13765 'If A,B' must entail ¬(A & ¬B); otherwise we could have A true, B false, and If A,B true, invalidating modus ponens [Edgington]
     Full Idea: If it were possible to have A true, B false, and If A,B true, it would be unsafe to infer B from A and If A,B: modus ponens would thus be invalid. Hence 'If A,B' must entail ¬(A & ¬B).
     From: Dorothy Edgington (Conditionals [2001], 17.1)
     A reaction: This is a firm defence of part of the truth-functional view of conditionals, and seems unassailable. The other parts of the truth table are open to question, though, if A is false, or they are both true.
19. Language / A. Nature of Meaning / 4. Meaning as Truth-Conditions
19055 Stating a sentence's truth-conditions is just paraphrasing the sentence [Dummett]
     Full Idea: An ability to state the condition for the truth of a sentence is, in effect, no more than an ability to express the content of the sentence in other words.
     From: Michael Dummett (The philosophical basis of intuitionist logic [1973], p.224)
     A reaction: Alternatively, if you give something other than a paraphrase of the sentence as its meaning (such as a proof of its truth), then you seem to have departed from your target sentence. Can we reduce and eliminate our sentences in this way?
19056 If a sentence is effectively undecidable, we can never know its truth conditions [Dummett]
     Full Idea: If a sentence is effectively undecidable, the condition which must obtain for it to be true is not one which we are capable of recognising whenever it obtains, or of getting ourselves in a position to do so.
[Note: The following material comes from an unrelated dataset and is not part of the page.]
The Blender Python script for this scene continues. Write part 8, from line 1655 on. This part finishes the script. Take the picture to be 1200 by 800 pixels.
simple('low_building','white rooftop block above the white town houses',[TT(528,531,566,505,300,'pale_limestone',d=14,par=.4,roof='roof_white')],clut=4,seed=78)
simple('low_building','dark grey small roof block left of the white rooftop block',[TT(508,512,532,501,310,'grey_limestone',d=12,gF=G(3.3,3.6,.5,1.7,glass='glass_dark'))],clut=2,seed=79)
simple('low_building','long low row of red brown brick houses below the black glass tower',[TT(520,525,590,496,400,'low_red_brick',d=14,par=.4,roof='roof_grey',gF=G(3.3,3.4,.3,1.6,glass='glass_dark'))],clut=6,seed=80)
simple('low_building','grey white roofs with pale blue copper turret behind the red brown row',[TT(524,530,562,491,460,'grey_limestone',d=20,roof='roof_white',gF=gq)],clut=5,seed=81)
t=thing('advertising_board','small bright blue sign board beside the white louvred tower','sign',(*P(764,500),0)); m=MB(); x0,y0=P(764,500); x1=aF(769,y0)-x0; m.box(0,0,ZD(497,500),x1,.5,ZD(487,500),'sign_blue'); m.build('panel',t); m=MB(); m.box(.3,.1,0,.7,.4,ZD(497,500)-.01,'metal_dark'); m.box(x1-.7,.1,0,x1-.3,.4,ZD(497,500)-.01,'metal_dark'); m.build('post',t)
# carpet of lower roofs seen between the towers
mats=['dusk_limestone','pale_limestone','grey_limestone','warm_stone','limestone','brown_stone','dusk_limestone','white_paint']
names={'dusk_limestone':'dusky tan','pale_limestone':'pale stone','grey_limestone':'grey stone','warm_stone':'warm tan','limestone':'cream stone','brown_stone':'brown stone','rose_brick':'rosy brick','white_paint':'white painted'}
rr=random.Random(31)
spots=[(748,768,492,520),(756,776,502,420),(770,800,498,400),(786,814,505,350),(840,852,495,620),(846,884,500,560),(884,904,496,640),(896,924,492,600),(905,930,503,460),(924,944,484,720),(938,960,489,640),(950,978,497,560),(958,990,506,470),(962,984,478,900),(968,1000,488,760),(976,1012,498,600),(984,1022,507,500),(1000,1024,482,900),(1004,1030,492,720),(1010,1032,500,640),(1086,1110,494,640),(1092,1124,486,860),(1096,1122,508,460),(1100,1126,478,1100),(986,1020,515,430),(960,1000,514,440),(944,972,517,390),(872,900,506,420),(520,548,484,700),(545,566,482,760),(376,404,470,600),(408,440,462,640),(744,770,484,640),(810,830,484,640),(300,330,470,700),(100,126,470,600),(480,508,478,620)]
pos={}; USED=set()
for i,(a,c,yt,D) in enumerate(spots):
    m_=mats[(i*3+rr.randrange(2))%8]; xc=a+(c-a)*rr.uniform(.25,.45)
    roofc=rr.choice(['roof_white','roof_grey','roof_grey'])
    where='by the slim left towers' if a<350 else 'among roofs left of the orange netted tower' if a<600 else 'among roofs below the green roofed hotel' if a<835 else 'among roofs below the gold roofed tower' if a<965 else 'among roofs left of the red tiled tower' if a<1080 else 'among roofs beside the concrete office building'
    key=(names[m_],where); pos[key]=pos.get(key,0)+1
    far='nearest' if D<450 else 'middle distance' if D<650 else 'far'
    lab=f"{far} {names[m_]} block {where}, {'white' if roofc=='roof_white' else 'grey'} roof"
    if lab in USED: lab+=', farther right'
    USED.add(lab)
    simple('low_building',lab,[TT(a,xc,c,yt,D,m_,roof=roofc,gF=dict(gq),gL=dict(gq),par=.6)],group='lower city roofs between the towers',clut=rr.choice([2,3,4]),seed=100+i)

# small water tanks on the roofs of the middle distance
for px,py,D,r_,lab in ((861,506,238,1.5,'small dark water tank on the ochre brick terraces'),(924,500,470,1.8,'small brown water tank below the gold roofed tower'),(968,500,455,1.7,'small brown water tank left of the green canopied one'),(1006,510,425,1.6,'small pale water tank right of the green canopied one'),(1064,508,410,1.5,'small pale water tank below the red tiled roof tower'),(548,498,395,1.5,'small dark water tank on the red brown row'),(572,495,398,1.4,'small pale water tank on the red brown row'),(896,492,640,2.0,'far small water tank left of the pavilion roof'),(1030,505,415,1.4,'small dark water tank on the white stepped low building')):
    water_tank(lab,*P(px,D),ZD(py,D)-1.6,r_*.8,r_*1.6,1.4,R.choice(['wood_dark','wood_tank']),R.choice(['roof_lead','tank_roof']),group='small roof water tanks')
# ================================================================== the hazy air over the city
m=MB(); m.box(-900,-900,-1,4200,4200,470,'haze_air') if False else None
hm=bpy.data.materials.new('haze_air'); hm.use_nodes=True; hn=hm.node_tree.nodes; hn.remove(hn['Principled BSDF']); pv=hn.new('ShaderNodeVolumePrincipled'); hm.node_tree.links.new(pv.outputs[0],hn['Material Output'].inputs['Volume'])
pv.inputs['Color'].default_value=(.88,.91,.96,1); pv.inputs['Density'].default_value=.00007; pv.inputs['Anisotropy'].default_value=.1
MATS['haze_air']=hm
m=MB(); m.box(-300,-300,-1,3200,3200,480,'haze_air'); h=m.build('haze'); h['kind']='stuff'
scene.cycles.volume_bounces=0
     From: Michael Dummett (The philosophical basis of intuitionist logic [1973], p.225)
     A reaction: The instances of 'undecidable' sentences are most clearly seen in mathematics, such as the Continuum Hypothesis or Goldbach's Conjecture, or anything involving vast infinite cardinals. But do you need precise truth-conditions for meaning?
19. Language / A. Nature of Meaning / 6. Meaning as Use
19054 Meaning as use puts use beyond criticism, and needs a holistic view of language [Dummett]
     Full Idea: If use constitutes meaning, it might seem that use is beyond criticism. ....But such an attitude can, ultimately, be supported onlly by the adoption of a holistic view of language.
     From: Michael Dummett (The philosophical basis of intuitionist logic [1973], p.218)
     A reaction: Dummett goes on to say that the rejection of the holistic view of mathematical meaning leads to his preference for intuitionistic logic.